Early Projection: Who'd Do the Silver Switcharoo? Quite a Few! (~1.0 million nationally?)

Now that the 2018 Open Enrollment period is officially over in every state +DC, I've started compiling more detailed demographic breakouts of the data on a state-by-state basis. The official CMS report from the Assistant Secretary for Planning & Evaluation (ASPE) report should be released at some point in the next couple of weeks, but until then, I'll have to settle for whatever reports I can patch together from some of the state-based exchanges.

So far I've dug up final (or near final) data for six states: Colorado, Connecticut, Idaho, Maryland, Minnesota and Washington State. Collectively, these states only represent about 890,000 2018 exchange enrollees, or roughly 7.5% of the 11.8 million total, so I have no idea how representative they are nationally, but it's all I have to work with for the moment.

The type of demographic data available varies greatly from state to state, but a major data point available from all six of them also happens to be one of the more interesting points, especially this year, given the " CSR Silver Loading" gambit available in most states this year.

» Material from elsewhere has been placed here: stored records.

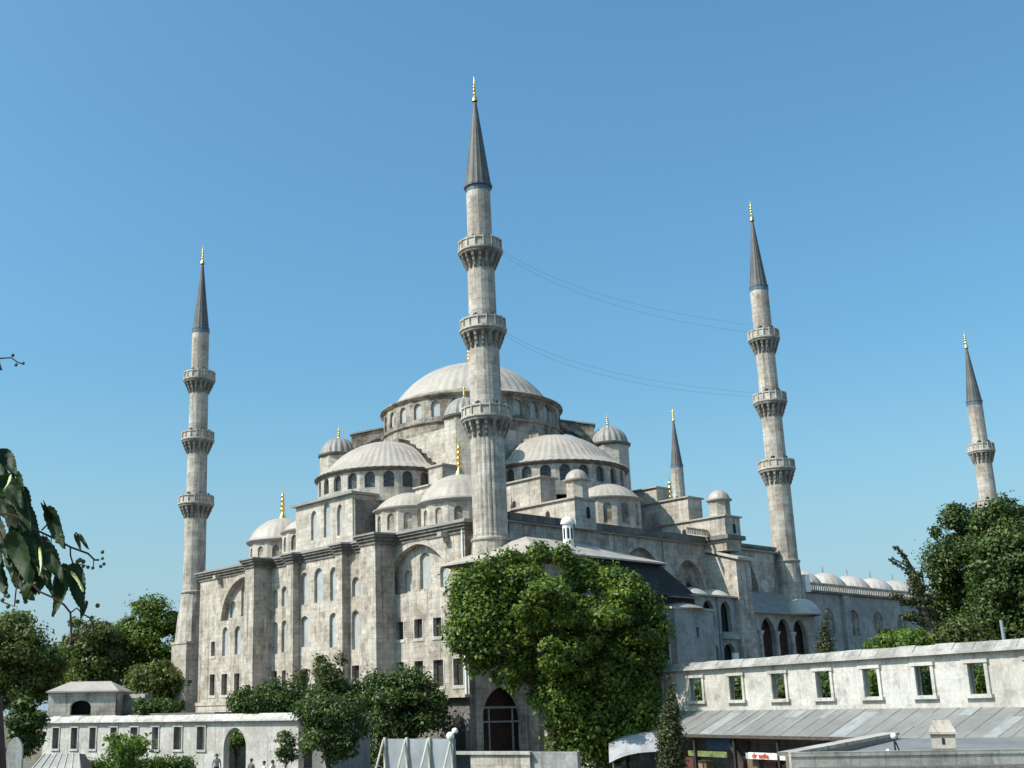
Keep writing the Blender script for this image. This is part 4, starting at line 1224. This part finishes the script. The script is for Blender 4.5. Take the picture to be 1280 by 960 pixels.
for px, py, rr, lab in ((1117, 920, 0.1, 'white globe lamp on a short post on the lower right roof'), (1110, 938.5, 0.065, 'tiny cream bulb lamp on the parapet beside the larger globe')):
    q = at(px, py, 40.4)
    lo = empty('roof_lamp', (q.x, q.y, q.z))
    tag(lo, lab, 'lamp')
    MB().lathe(cap_profile(rr, -rr, 2 * rr, 10)[0:0] + [(max(0.003, rr * math.sin(math.pi * k / 10)), -rr * math.cos(math.pi * k / 10)) for k in range(11)], 16).build('globe', M['white_paint'], lo, 60)
    MB().tube([(0, 0, -rr), (0.0, 0, -0.55 if rr > 0.08 else -0.15)], 0.03).tube([(0.04, 0, -rr - 0.08), (0.16, 0, -0.55 if rr > 0.08 else -0.15)], 0.025).build('post', M['timber'], lo)

# pale post behind the right wall
q = at(1258, 800, 68)
po = MB().tube([(0, 0, ZG), (-0.15, 0, 4.6)], 0.09, 8)
tag(po.build('street_lamp_post', M['panel'], None, None, (q.x, q.y, 0)), 'thin pale post rising behind the white wall at far right', 'post')

# ------------------------------------------------------------------ vegetation
def leaf_cloud(clumps, count, size, flat=0.55, droop=0.0):
    """leaf-sized faces through the volume of the clumps; clumps: (centre, radii)"""
    C_ = np.array([c for c, r in clumps])
    Rr_ = np.array([r if hasattr(r, '__len__') else (r, r, r) for c, r in clumps], float)
    wgt = (Rr_[:, 0] * Rr_[:, 1] + Rr_[:, 0] * Rr_[:, 2]) ** 1.0
    idx = rng.choice(len(clumps), count, p=wgt / wgt.sum())
    d = rng.normal(size=(count, 3))
    d /= np.linalg.norm(d, axis=1)[:, None]
    rad = rng.random(count) ** 0.4
    rad *= 1 + 0.24 * np.abs(rng.normal(size=count)) * rng.choice([1, 1, -0.4], count)
    P = C_[idx] + d * Rr_[idx] * rad[:, None]
    nrm = d * 0.9 + rng.normal(size=(count, 3)) * flat + np.array([0, 0, 0.35])
    nrm /= np.linalg.norm(nrm, axis=1)[:, None]
    t = rng.normal(size=(count, 3))
    t[:, 2] -= droop
    t -= nrm * (t * nrm).sum(1)[:, None]
    t /= np.linalg.norm(t, axis=1)[:, None] + 1e-9
    b = np.cross(nrm, t)
    s = size * (0.6 + 0.8 * rng.random(count))[:, None]
    v = np.empty((count, 4, 3))
    v[:, 0] = P - t * s * 0.6
    v[:, 1] = P + b * s * 0.36 + nrm * s * 0.08
    v[:, 2] = P + t * s * 0.7
    v[:, 3] = P - b * s * 0.36 + nrm * s * 0.08
    return v.reshape(-1, 3)

def mesh_from_quads(name, verts, mat, parent):
    n = len(verts) // 4
    me = bpy.data.meshes.new(name)
    me.vertices.add(len(verts))
    me.vertices.foreach_set('co', verts.astype(np.float32).ravel())
    me.loops.add(4 * n)
    me.loops.foreach_set('vertex_index', np.arange(4 * n, dtype=np.int32))
    me.polygons.add(n)
    me.polygons.foreach_set('loop_start', np.arange(0, 4 * n, 4, dtype=np.int32))
    me.update(calc_edges=True)
    me.materials.append(mat)
    o = bpy.data.objects.new(name, me)
    COL.objects.link(o)
    o.parent = parent
    return o

def tree(name, px, Y, box, label, cat, mat, count, size, nclump=26, trunk_r=0.25, bark=None, group=None, ground=ZG, clr=0.3, depth=None, holes=0.0, extra=None):
    """px: trunk pixel column; box: crown extents in pixels (x0,y0,x1,y1) at distance Y"""
    x0, y0, x1, y1 = box
    base = at(px, 890, Y)
    a, b = at(x0, (y0 + y1) / 2, Y), at(x1, (y0 + y1) / 2, Y)
    zt_, zb2 = at((x0 + x1) / 2, y0, Y).z, at((x0 + x1) / 2, y1, Y).z
    wx, hz = (b.x - a.x) / 2, (zt_ - zb2) / 2
    cx_, cz_ = (a.x + b.x) / 2 - base.x, (zt_ + zb2) / 2
    dy = depth if depth else wx
    root = empty(name, (base.x, base.y, ground))
    tag(root, label, cat, group)
    cl = []
    for i in range(nclump):
        d = rng.normal(size=3)
        d /= np.linalg.norm(d)
        f = rng.random() ** 0.33
        r_ = clr * (0.65 + 0.7 * rng.random()) * min(wx, hz)
        c = np.array([cx_, 0, cz_ - ground]) + d * f * (np.array([wx, dy, hz]) - r_ * 0.9).clip(0.05)
        cl.append((c, (r_ * 1.15, r_ * 1.15, r_ * 0.72)))
    for i in range(int(nclump * 0.9)):                 # sprigs that break the outline
        d = rng.normal(size=3)
        d /= np.linalg.norm(d)
        c0, r0_ = cl[rng.integers(len(cl))]
        k_ = rng.uniform(0.3, 0.55)
        cl.append((c0 + d * np.array(r0_) * rng.uniform(0.8, 1.25), tuple(np.array(r0_) * k_)))
    if extra:
        for ex, ey, er in extra:
            q_ = at(ex, ey, Y)
            rr = er / FPX * Y
            cl.append((np.array([q_.x - base.x, rng.uniform(-0.5, 0.5) * dy * 0.4, q_.z - ground]), (rr, rr, rr)))
    mesh_from_quads('crown', leaf_cloud(cl, count, size), mat, root)
    tk = MB()
    top = Vector((cx_ * 0.7, 0, cz_ - ground + hz * 0.35))
    pts = [Vector((0, 0, -0.3)), Vector((cx_ * 0.05, 0.05, (cz_ - hz - ground) * 0.6)), Vector((cx_ * 0.3, 0.1, cz_ - ground - hz * 0.4)), top]
    tk.tube(pts, [trunk_r * 1.25, trunk_r, trunk_r * 0.75, trunk_r * 0.2], 9)
    tk.build('trunk', bark or M['bark'], root, 60)
    lb_ = MB()
    for i in range(min(10, len(cl))):
        c = Vector(cl[i][0])
        s = pts[2].lerp(pts[1], 0.3 + 0.07 * i)
        mid_ = s.lerp(c, 0.5) + Vector((0, 0, 0.15 * (c - s).length * 0.3))
        lb_.tube([s, mid_, c], [trunk_r * 0.42, trunk_r * 0.28, trunk_r * 0.08], 6)
    lb_.build('limbs', bark or M['bark'], root, 60)
    return root

tree('leafy_tree', 690, 84, (562, 694, 826, 872), 'largest bright green leafy tree standing before the pavilion at centre', 'tree', M['leaf_mid'], 140000, 0.23, 105, 0.4, clr=0.155, depth=5.8,
     extra=[(585, 735, 26), (610, 714, 20), (658, 708, 18), (725, 714, 20), (765, 728, 20), (792, 750, 20), (598, 770, 30), (570, 785, 16), (640, 702, 18), (672, 692, 13), (704, 694, 14), (740, 716, 18), (780, 738, 20), (808, 755, 16), (815, 770, 14), (580, 760, 20), (575, 800, 18), (596, 826, 16), (700, 870, 30), (760, 850, 30), (800, 830, 25), (795, 885, 26), (740, 900, 34), (705, 900, 24), (780, 915, 24), (725, 932, 22), (672, 872, 14), (705, 932, 22), (760, 935, 24), (805, 860, 22), (815, 820, 18), (820, 790, 16), (735, 870, 34), (700, 840, 34), (650, 826, 20), (622, 846, 10), (640, 858, 9), (615, 742, 28), (600, 800, 26), (628, 795, 28), (805, 792, 22), (772, 800, 28), (740, 782, 32), (670, 760, 34), (640, 735, 26)])
tree('small_tree', 497, 106.5, (440, 818, 560, 950), 'rounded dark green tree in front of the plinth between gate and billboard', 'tree', M['leaf_dark'], 34000, 0.24, 44, 0.18, clr=0.3, extra=[(452, 870, 18), (448, 920, 20), (465, 850, 14), (540, 870, 16), (552, 900, 16), (470, 945, 22), (510, 950, 22)])
tree('bushy_tree', 410, 88, (372, 822, 444, 906), 'reddish olive bushy tree beside the dark front pilaster', 'tree', M['leaf_olive'], 13000, 0.19, 26, 0.14, clr=0.34, extra=[(376, 846, 10), (446, 858, 10), (400, 826, 9), (425, 824, 8)])
tree('green_bush', 412, 76, (366, 858, 452, 965), 'mid green bush spilling over the grey corner wall', 'bush', M['leaf_dark'], 15000, 0.17, 22, 0.1, clr=0.36, extra=[(378, 888, 14), (395, 872, 16), (440, 880, 16), (452, 905, 16), (385, 935, 10)])
tree('wide_bush', 330, 97, (280, 846, 380, 908), 'wide dark bush showing above the right part of white garden wall', 'bush', M['leaf_dark'], 16000, 0.19, 26, 0.1, clr=0.42, extra=[(292, 876, 10), (305, 866, 9), (345, 858, 12), (368, 862, 16), (380, 875, 14), (360, 885, 14)])
tree('thin_shrub', 357, 76, (342, 908, 376, 962), 'thin grey olive shrub against the streaked white wall right of gateway', 'shrub', M['leaf_olive'], 1500, 0.16, 9, 0.05, clr=0.5)
tree('sapling', 150, 60, (118, 908, 200, 975), 'light green sapling in front of the barred windows of garden wall', 'sapling', M['leaf_light'], 1700, 0.17, 12, 0.06, clr=0.42)
tree('dark_bush', 30, 72, (4, 868, 58, 950), 'dark green bush over the white pillar at far left', 'bush', M['leaf_dark'], 6500, 0.22, 16, 0.1, clr=0.42)
tree('garden_bush', 205, 118, (158, 868, 234, 900), 'low ragged bush at the foot of the left minaret', 'bush', M['leaf_dark'], 5000, 0.24, 16, 0.1, clr=0.6)
tree('garden_tree', 296, 92, (268, 906, 322, 950), 'small tree seen through the arched gateway', 'tree', M['leaf_mid'], 3000, 0.22, 10, 0.12, clr=0.45)
bgt = 'background trees at the left'
tree('round_tree', 30, 150, (-45, 758, 82, 905), 'broad olive green tree at far left behind the dark bush', 'tree', M['leaf_far'], 36000, 0.36, 44, 0.5, group=bgt, clr=0.27)
tree('round_tree', 118, 160, (78, 764, 160, 895), 'smaller tree behind the kiosk between two larger trees', 'tree', M['leaf_far'], 20000, 0.36, 30, 0.4, group=bgt, clr=0.38)
tree('round_tree', 190, 166, (132, 736, 250, 900), 'tall green tree directly left of and behind the left minaret', 'tree', M['leaf_mid'], 34000, 0.36, 44, 0.5, group=bgt, clr=0.27)
tree('round_tree', 80, 175, (30, 792, 150, 900), 'low dark tree filling the gap above the kiosk roof', 'tree', M['leaf_far'], 24000, 0.34, 34, 0.4, group=bgt, clr=0.4)
tree('round_tree', 200, 150, (146, 818, 244, 900), 'low leafy tree at the foot of the taller green tree beside left minaret', 'tree', M['leaf_far'], 16000, 0.32, 28, 0.3, group=bgt, clr=0.34)
tree('tall_tree', 1215, 92, (1174, 640, 1268, 822), 'tall dark green tree with peaked top at right, before the shorter minaret', 'tree', M['leaf_dark'], 70000, 0.22, 70, 0.4, clr=0.27, extra=[(1190, 648, 16), (1196, 640, 12), (1172, 664, 8), (1222, 650, 16), (1184, 735, 16), (1186, 780, 18), (1172, 722, 14), (1168, 760, 16), (1162, 796, 16), (1205, 790, 26), (1240, 790, 26), (1180, 700, 26)])
tree('tall_tree', 1275, 86, (1215, 622, 1345, 822), 'broad tree cut by the right edge, taller than its peaked neighbour', 'tree', M['leaf_dark'], 80000, 0.22, 80, 0.4, clr=0.27, extra=[(1262, 632, 16), (1240, 640, 16), (1228, 652, 14), (1275, 790, 30), (1240, 770, 26), (1255, 740, 26)])
tree('feathery_bush', 1125, 76, (1078, 778, 1180, 830), 'light green feathery bush rising over the white wall near leaning trunk', 'bush', M['leaf_light'], 5500, 0.2, 16, 0.08, clr=0.45)
tree('feathery_bush', 1205, 74, (1170, 765, 1245, 830), 'olive green bush right of the leaning trunk above the white wall', 'bush', M['leaf_olive'], 5500, 0.2, 16, 0.08, clr=0.45)
gy = 'garden bushes behind the white wall'
for i, (xa, xb, mt, lab) in enumerate(((868, 905, 'leaf_dark', 'garden bush seen through the first window opening from left'), (905, 945, 'leaf_dark', 'garden bush seen through the second window opening from left'), (955, 1000, 'leaf_olive', 'garden bush seen through the third window opening from left'),
                          (1005, 1055, 'leaf_dark', 'garden bush seen through the fourth window opening'), (1070, 1120, 'leaf_mid', 'bright garden bush seen through the fifth window opening'), (1130, 1185, 'leaf_dark', 'garden bush seen through the sixth window opening'), (1195, 1250, 'leaf_mid', 'bright garden bush seen through rightmost window opening'))):
    Yw = 92 - 18 * (xa - 868) / 400
    tree('hedge_bush', (xa + xb) / 2, Yw, (xa - 16, 832 if i < 4 else 818, xb + 26, 900), lab, 'bush', M[mt], 6000, 0.22, 16, 0.1, group=gy, clr=0.5)

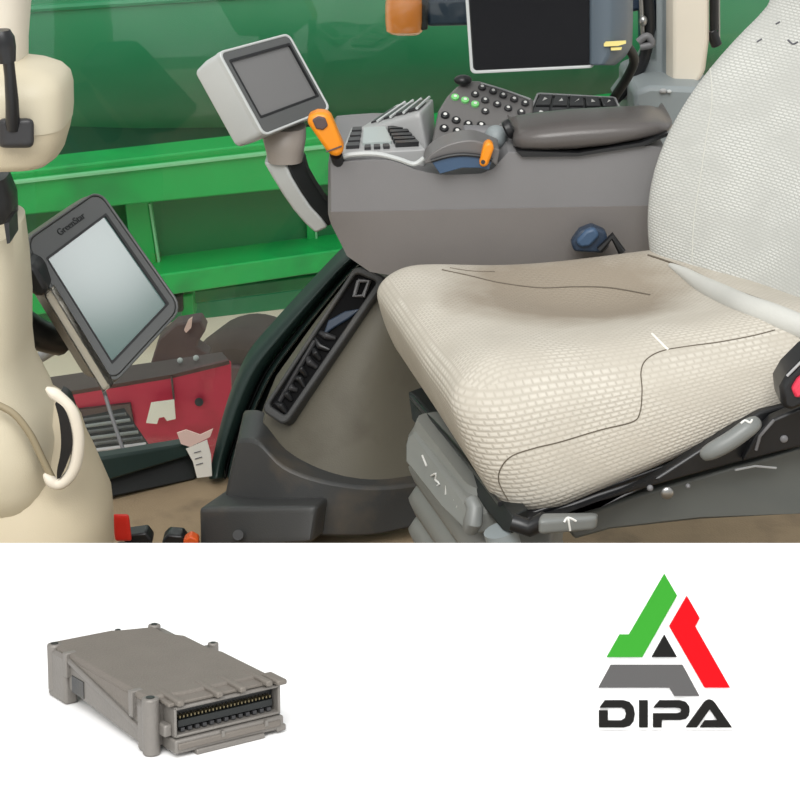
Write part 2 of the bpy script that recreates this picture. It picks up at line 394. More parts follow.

There's actually about 8,000 enrollees (total) missing from a few of the states below, because some of the data doesn't include the final few days of Open Enrollment, but overall it should be pretty accurate; I highly doubt the relative metal level selections shifted around enough to make more than a nominal difference.

Of the six states, as expected, Colorado and Minnesota saw the least-significant shifts. Colorado went the "broad load" route, so the CSR cost was spread fairly evenly across all metal levels. Minnesota, meanwhile, did "Silver Load"...but due to their BHP program, has very few people receiving CSR assistance to begin with, so there's not much of a financial load to be spread out anyway. In fact, while a few days are stll missing, it looks like Silver plans increased their market share slightly in MN.

The other four states, however (CT, ID, MD & WA) all show substantial Silver Load/Silver Switch effects:

  • In Connecticut, Bronze plans increased 42%, stealing away nearly 10 points from Silver (as well as a bit of Gold, oddly enough)
  • In Idaho, Silver plans dropped by nearly 1/3, with Bronze plans sucking up most of them while Gold picked up the rest.
  • Washington State only saw a 7 point drop in Silver, with Gold increasing dramatically and Bronze to a smaller extent. Oddly, Catastrophic plans increased by 85% as well, although their numbers are so small that this is oversized percentage-wise.
  • Finally, Maryland saw the most dramatic Silver Load/Switch effect: Silver plans are down 25%, while Bronze plans increased by 11%...but check out Gold plans: Up a whopping 297%, nearly a 4x increase over last year! Also noteworthy: Platinum plans increased 43% (Maryland is the only one of the 6 states to even offer Platinum, and like Catastrophic Plans, the numbers are misleading due to the small numbers involved).

Finally, I added all six states together to see what the blended metal level changes look like. Platinum is an outlier since only one state even offers it, but otherwise the story seems pretty clear: Silver is down over 13% (8.5 percentage points), with a little over half of those enrollees downgrading to Bronze and the rest upgrading to Gold.

Again, I have no idea how representative these six states are nationally, but assuming they are, that suggests that around 8.5% of the 11.8 million total exchange enrollees...or around 1.0 million even...upgraded or downgraded from Silver to Gold or Bronze.